__Goal__
Restate exactly the lines that run from the start of the records below to the line containing "SC.camera = cam", counting both ends, and nothing else; pictures stay out.

(Source data)
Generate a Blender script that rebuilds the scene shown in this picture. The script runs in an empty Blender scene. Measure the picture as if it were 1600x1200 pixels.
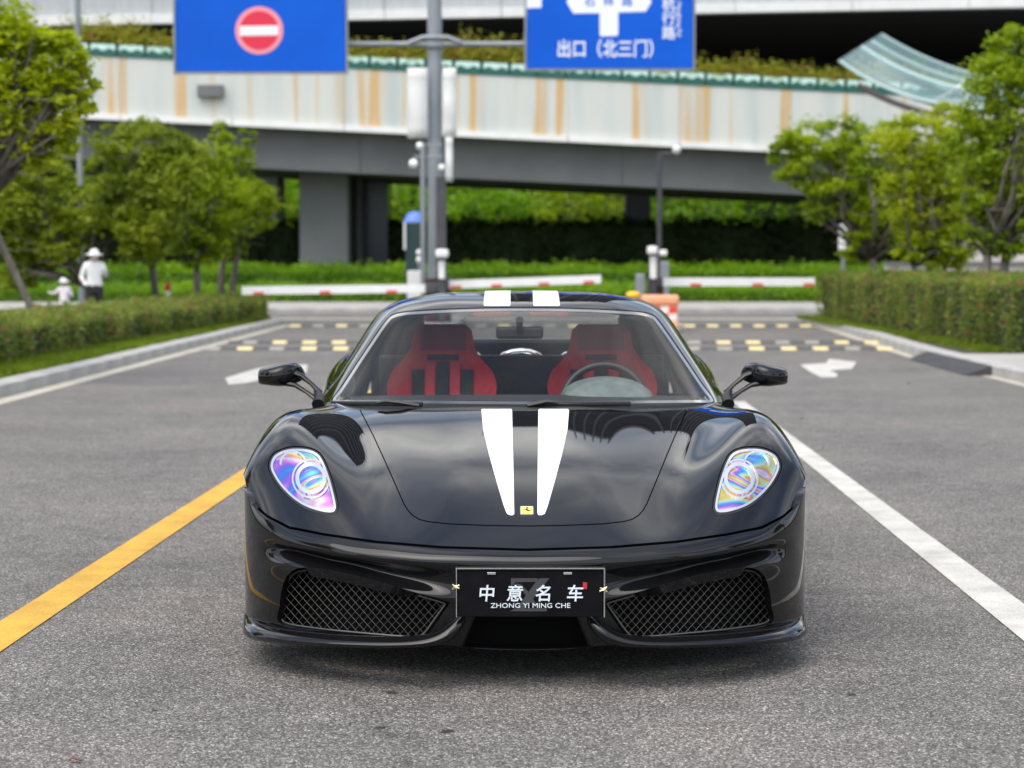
import bpy, bmesh, math, random
import numpy as np
from mathutils import Vector, Matrix

random.seed(7)
rng = np.random.default_rng(7)
SC = bpy.context.scene
COL = SC.collection

# ------------------------------------------------------------------ camera
FPX, CAMH = 2950.0, 1.32                    # focal length in photo pixels (1600 wide), eye height
PITCH = math.atan((600 - 415) / FPX)        # horizon sits at photo row 415
cam_data = bpy.data.cameras.new('camera')
cam = bpy.data.objects.new('camera', cam_data)
COL.objects.link(cam)
cam.location = (0, 0, CAMH)
cam.rotation_euler = (math.pi / 2 - PITCH, 0, 0)
cam_data.sensor_width = 36
cam_data.lens = FPX / 1600 * 36
cam_data.clip_start = 0.1
cam_data.clip_end = 3000
cam_data.dof.use_dof = True
cam_data.dof.focus_distance = 6.2
cam_data.dof.aperture_fstop = 3.5
SC.camera = cam

# ------------------------------------------------------------------ sky, sun, exposure
SUN_EL, SUN_AZ = math.radians(60), math.radians(-145)      # azimuth clockwise from +Y: behind the camera, from the left
world = bpy.data.worlds.new('World')
SC.world = world
world.use_nodes = True
wn, wl = world.node_tree.nodes, world.node_tree.links
wn.clear()
w_out = wn.new('ShaderNodeOutputWorld')
w_bg = wn.new('ShaderNodeBackground')
w_bg.inputs['Strength'].default_value = 0.15
sky = wn.new('ShaderNodeTexSky')
sky.sky_type = 'NISHITA'
sky.sun_disc = False
sky.sun_elevation = SUN_EL
sky.sun_rotation = SUN_AZ
sky.air_density = 1.0
sky.dust_density = 2.0
# broken cloud cover over the clear sky: the same everywhere, drawn out towards the horizon like a flat layer
tc = wn.new('ShaderNodeTexCoord')
sep = wn.new('ShaderNodeSeparateXYZ')
wl.new(tc.outputs['Generated'], sep.inputs[0])
zc = wn.new('ShaderNodeMath'); zc.operation = 'MAXIMUM'; zc.inputs[1].default_value = 0.0
wl.new(sep.outputs['Z'], zc.inputs[0])
za = wn.new('ShaderNodeMath'); za.operation = 'ADD'; za.inputs[1].default_value = 0.18
wl.new(zc.outputs[0], za.inputs[0])
dv = wn.new('ShaderNodeVectorMath'); dv.operation = 'DIVIDE'
cmb = wn.new('ShaderNodeCombineXYZ')
for k in range(3): wl.new(za.outputs[0], cmb.inputs[k])
wl.new(tc.outputs['Generated'], dv.inputs[0]); wl.new(cmb.outputs[0], dv.inputs[1])
nz = wn.new('ShaderNodeTexNoise')
nz.inputs['Scale'].default_value = 1.35; nz.inputs['Detail'].default_value = 5; nz.inputs['Roughness'].default_value = 0.5
nz.inputs['Distortion'].default_value = 0.5
wl.new(dv.outputs[0], nz.inputs['Vector'])
cr = wn.new('ShaderNodeValToRGB')
cr.color_ramp.elements[0].position = 0.36; cr.color_ramp.elements[0].color = (0, 0, 0, 1)
cr.color_ramp.elements[1].position = 0.64; cr.color_ramp.elements[1].color = (1, 1, 1, 1)
wl.new(nz.outputs['Fac'], cr.inputs['Fac'])
nz2 = wn.new('ShaderNodeTexNoise')
nz2.inputs['Scale'].default_value = 2.6; nz2.inputs['Detail'].default_value = 5
wl.new(dv.outputs[0], nz2.inputs['Vector'])
cc = wn.new('ShaderNodeValToRGB')
cc.color_ramp.elements[0].position = 0.33; cc.color_ramp.elements[0].color = (2.3, 2.55, 3.1, 1)
cc.color_ramp.elements[1].position = 0.68; cc.color_ramp.elements[1].color = (9.5, 9.4, 9.1, 1)
wl.new(nz2.outputs['Fac'], cc.inputs['Fac'])
mx = wn.new('ShaderNodeMix'); mx.data_type = 'RGBA'
wl.new(cr.outputs['Color'], mx.inputs['Factor'])
wl.new(sky.outputs['Color'], mx.inputs['A']); wl.new(cc.outputs['Color'], mx.inputs['B'])
wl.new(mx.outputs['Result'], w_bg.inputs['Color'])
wl.new(w_bg.outputs[0], w_out.inputs['Surface'])

sun_data = bpy.data.lights.new('sun', 'SUN')
sun_data.energy = 1.4
sun_data.angle = math.radians(60)
sun_data.color = (1.0, 0.955, 0.88)
sun = bpy.data.objects.new('sun', sun_data)
COL.objects.link(sun)
sdir = Vector((math.sin(SUN_AZ) * math.cos(SUN_EL), math.cos(SUN_AZ) * math.cos(SUN_EL), math.sin(SUN_EL)))
sun.rotation_euler = sdir.to_track_quat('Z', 'Y').to_euler()

vs = SC.view_settings
vs.view_transform = 'Standard'
vs.look = 'None'
vs.exposure = 0.82
vs.gamma = 1.0
vs.use_curve_mapping = False
SC.cycles.max_bounces = 8
SC.cycles.transparent_max_bounces = 16
SC.cycles.caustics_reflective = False
SC.cycles.caustics_refractive = False
SC.cycles.use_denoising = True
SC.cycles.sample_clamp_indirect = 6.0

# ------------------------------------------------------------------ projection helpers (photo pixel <-> place)
_f = np.array([0, math.cos(PITCH), -math.sin(PITCH)])
_u = np.array([0, math.sin(PITCH), math.cos(PITCH)])
_r = np.array([1.0, 0, 0])
_c = np.array([0, 0, CAMH])
def at(px, py, Y):
    d = _f + _r * (px - 800) / FPX + _u * (600 - py) / FPX
    return _c + d * (Y / d[1])
def ground(px, py, z=0.0):
    d = _f + _r * (px - 800) / FPX + _u * (600 - py) / FPX
    return _c + d * ((z - CAMH) / d[2])
def proj(P):
    d = np.asarray(P, float) - _c
    zc = d @ _f
    return np.stack([800 + FPX * (d @ _r) / zc, 600 - FPX * (d @ _u) / zc], -1)

# ------------------------------------------------------------------ object helpers
def tag(o, label=None, cat=None, group=None, kind=None):
    if label: o['label'] = label
    if cat: o['category'] = cat
    if group: o['group'] = group
    if kind: o['kind'] = kind
    return o
def empty(name, loc):
    o = bpy.data.objects.new(name, None)
    o.location = loc
    o.empty_display_size = 0.2
    COL.objects.link(o)
    return o
def wloc(o):
    v = Vector((0, 0, 0))
    while o is not None:
        v += o.location
        o = o.parent
    return np.array(v)
def link_mesh(name, me, mat=None, parent=None, loc=None):
    o = bpy.data.objects.new(name, me)
    if mat is not None and not me.materials:
        me.materials.append(mat)
    if parent is not None: o.parent = parent
    if loc is not None: o.location = loc
    COL.objects.link(o)
    return o
def mesh_np(name, V, faces, mat=None, parent=None, smooth=False, normals=None, local=False):
    """faces: (n,3) / (n,4) array or list of index lists. V in world space unless local."""
    V = np.asarray(V, float)
    if parent is not None and not local:
        V = V - wloc(parent)
    me = bpy.data.meshes.new(name)
    if isinstance(faces, np.ndarray):
        n, k = faces.shape
        me.vertices.add(len(V)); me.vertices.foreach_set('co', V.astype(np.float32).ravel())
        me.loops.add(n * k); me.loops.foreach_set('vertex_index', faces.astype(np.int32).ravel())
        me.polygons.add(n)
        me.polygons.foreach_set('loop_start', np.arange(0, n * k, k, dtype=np.int32))
        me.update(calc_edges=True)
    else:
        me.from_pydata([tuple(v) for v in V], [], faces)
        me.update()
    if smooth:
        me.polygons.foreach_set('use_smooth', np.ones(len(me.polygons), bool))
    me.validate()
    if normals is not None:
        me.normals_split_custom_set_from_vertices([tuple(n) for n in np.asarray(normals, float)])
    return link_mesh(name, me, mat, parent)

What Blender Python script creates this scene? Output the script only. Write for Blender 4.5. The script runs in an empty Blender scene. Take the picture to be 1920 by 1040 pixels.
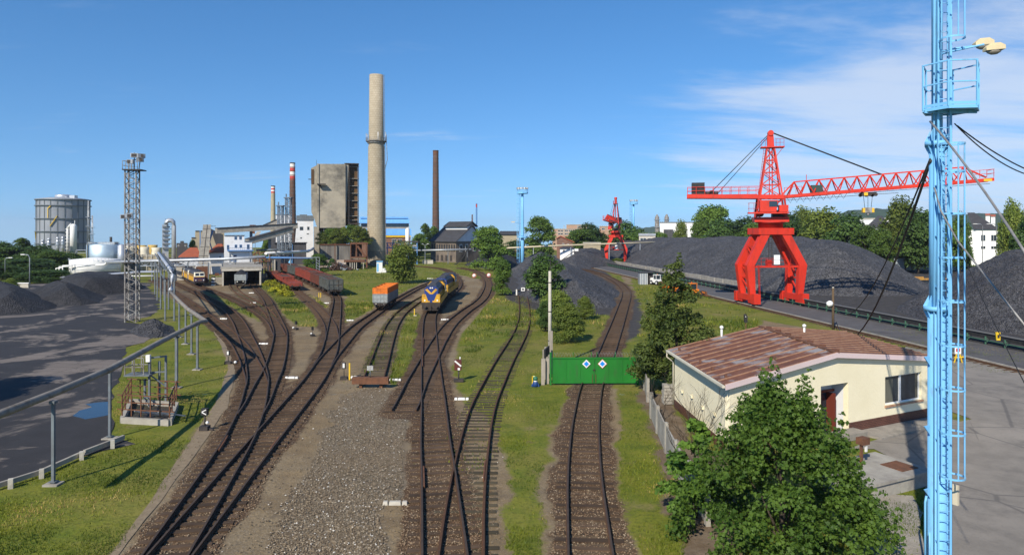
import bpy, math, random
import numpy as np
from mathutils import Vector, Matrix, noise as mnoise
random.seed(7)
RNG = np.random.default_rng(11)
SC = bpy.context.scene
COL = SC.collection
PI = math.pi
# ---------------------------------------------------------------- survey: photo pixel -> metres
F, CX, HY, H = 1280.0, 960.0, 437.0, 10.6
def g(px, py, z=0.0):
    d = (H - z) * F / (py - HY)
    return Vector(((px - CX) / F * d, d, z))
def at(px, py, d):
    return Vector(((px - CX) / F * d, d, H - (py - HY) / F * d))
def xat(px, d): return (px - CX) / F * d
def zat(py, d): return H - (py - HY) / F * d
def dep(py, z=0.0): return (H - z) * F / (py - HY)

# ---------------------------------------------------------------- materials
MATS = {}
def M(name, c1, c2=None, scale=2.0, rough=0.8, metal=0.0, bump=0.0, bscale=None, stretch=(1, 1, 1),
      lo=0.35, hi=0.65, c3=None, s3=0.4, lo3=0.5, hi3=0.7, coord='Object', spec=0.3, detail=6, rnd=0.0):
    m = bpy.data.materials.new(name); m.use_nodes = True
    nt = m.node_tree; N = nt.nodes; L = nt.links
    b = N['Principled BSDF']
    b.inputs['Roughness'].default_value = rough
    b.inputs['Metallic'].default_value = metal
    b.inputs['Specular IOR Level'].default_value = spec
    b.inputs['Base Color'].default_value = (*c1, 1)
    out = None
    if c2 or bump or c3:
        tc = N.new('ShaderNodeTexCoord'); mp = N.new('ShaderNodeMapping')
        mp.inputs['Scale'].default_value = stretch
        L.new(tc.outputs[coord], mp.inputs['Vector'])
        vec = mp.outputs['Vector']
    if c2:
        n = N.new('ShaderNodeTexNoise'); n.inputs['Scale'].default_value = scale; n.inputs['Detail'].default_value = detail
        n.inputs['Roughness'].default_value = 0.62
        L.new(vec, n.inputs['Vector'])
        r = N.new('ShaderNodeMapRange'); r.inputs[1].default_value = lo; r.inputs[2].default_value = hi
        L.new(n.outputs['Fac'], r.inputs[0])
        mx = N.new('ShaderNodeMix'); mx.data_type = 'RGBA'
        mx.inputs[6].default_value = (*c1, 1); mx.inputs[7].default_value = (*c2, 1)
        L.new(r.outputs[0], mx.inputs[0]); out = mx.outputs[2]
        if c3:
            n3 = N.new('ShaderNodeTexNoise'); n3.inputs['Scale'].default_value = s3; n3.inputs['Detail'].default_value = 8
            n3.inputs['Roughness'].default_value = 0.7
            L.new(vec, n3.inputs['Vector'])
            r3 = N.new('ShaderNodeMapRange'); r3.inputs[1].default_value = lo3; r3.inputs[2].default_value = hi3
            L.new(n3.outputs['Fac'], r3.inputs[0])
            m3 = N.new('ShaderNodeMix'); m3.data_type = 'RGBA'; m3.inputs[7].default_value = (*c3, 1)
            L.new(r3.outputs[0], m3.inputs[0]); L.new(out, m3.inputs[6]); out = m3.outputs[2]
        if rnd:
            oi = N.new('ShaderNodeObjectInfo'); hs = N.new('ShaderNodeHueSaturation')
            mr = N.new('ShaderNodeMapRange'); mr.inputs[3].default_value = 1 - rnd; mr.inputs[4].default_value = 1 + rnd
            L.new(oi.outputs['Random'], mr.inputs[0]); L.new(mr.outputs[0], hs.inputs['Value']); L.new(out, hs.inputs['Color'])
            out = hs.outputs[0]
        L.new(out, b.inputs['Base Color'])
    if bump:
        nb = N.new('ShaderNodeTexNoise'); nb.inputs['Scale'].default_value = bscale or scale * 4; nb.inputs['Detail'].default_value = 5
        L.new(vec, nb.inputs['Vector'])
        bp = N.new('ShaderNodeBump'); bp.inputs['Strength'].default_value = bump; bp.inputs['Distance'].default_value = 0.1
        L.new(nb.outputs['Fac'], bp.inputs['Height']); L.new(bp.outputs[0], b.inputs['Normal'])
    MATS[name] = m
    return m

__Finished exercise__
Generate a Blender script that rebuilds the scene shown in this picture. The script runs in an empty Blender scene. Measure the picture as if it were 1600x1200 pixels.
import bpy, bmesh, math, random
import numpy as np
from mathutils import Vector, Matrix

random.seed(7)
rng = np.random.default_rng(7)
SC = bpy.context.scene
COL = SC.collection

# ------------------------------------------------------------------ camera
FPX, CAMH = 2950.0, 1.32                    # focal length in photo pixels (1600 wide), eye height
PITCH = math.atan((600 - 415) / FPX)        # horizon sits at photo row 415
cam_data = bpy.data.cameras.new('camera')
cam = bpy.data.objects.new('camera', cam_data)
COL.objects.link(cam)
cam.location = (0, 0, CAMH)
cam.rotation_euler = (math.pi / 2 - PITCH, 0, 0)
cam_data.sensor_width = 36
cam_data.lens = FPX / 1600 * 36
cam_data.clip_start = 0.1
cam_data.clip_end = 3000
cam_data.dof.use_dof = True
cam_data.dof.focus_distance = 6.2
cam_data.dof.aperture_fstop = 3.5
SC.camera = cam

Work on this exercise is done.